E além destes fatos, no mesmo domingo do editorial, pesquisa realizada pelo Instituto Datafolha, que entrevistou 2074 pessoas presencialmente, aponta que para 70% delas há corrupção no Governo Bolsonaro. Em relação ao segmento feminino, o percentual sobe para 74%, no universo jovem, 78%, assim como na região nordeste.
Está cada vez mais difícil para o presidente repetir sua frase folclórica que a corrupção acabou ou que no seu Governo ela não existe, diante de tudo que se descortina a cada dia, havendo sinalização grave no sentido de que a seletividade imposta pelo fator propina pode ter sido decisiva para o atraso no processo de aquisição de vacinas.

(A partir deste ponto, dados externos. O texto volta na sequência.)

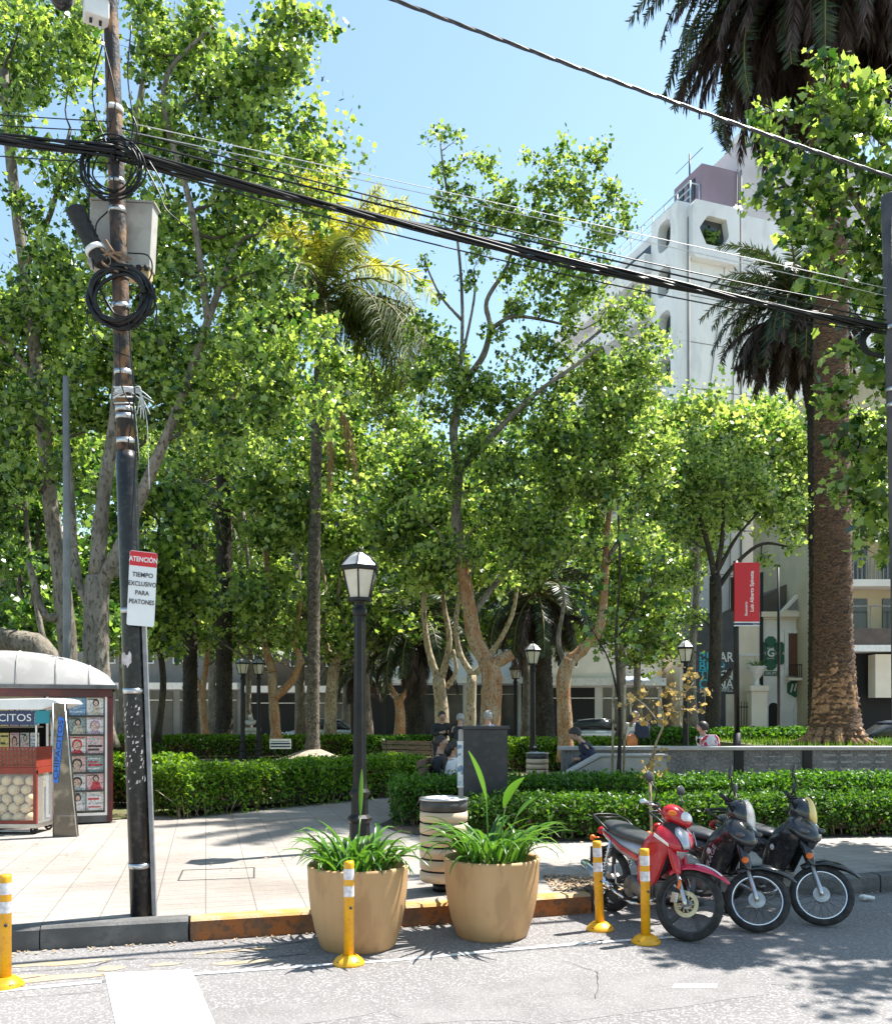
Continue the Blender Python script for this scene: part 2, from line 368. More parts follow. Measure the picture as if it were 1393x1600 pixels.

Investigação profunda é o único caminho, com responsabilização dos culpados, inclusive de prevaricadores – até do presidente, se houver os elementos necessários. E respeito total à vontade soberana do povo nas eleições. Se o presidente for candidato e vencer, terá o direito de exercer o poder por mais quatro anos. Mas, se for vencido, deve respeitar a vontade do povo, mesmo que isto ocorra pelo sistema eleitoral atual, que conferiu a ele sete mandatos consecutivos de Deputado Federal nunca questionados.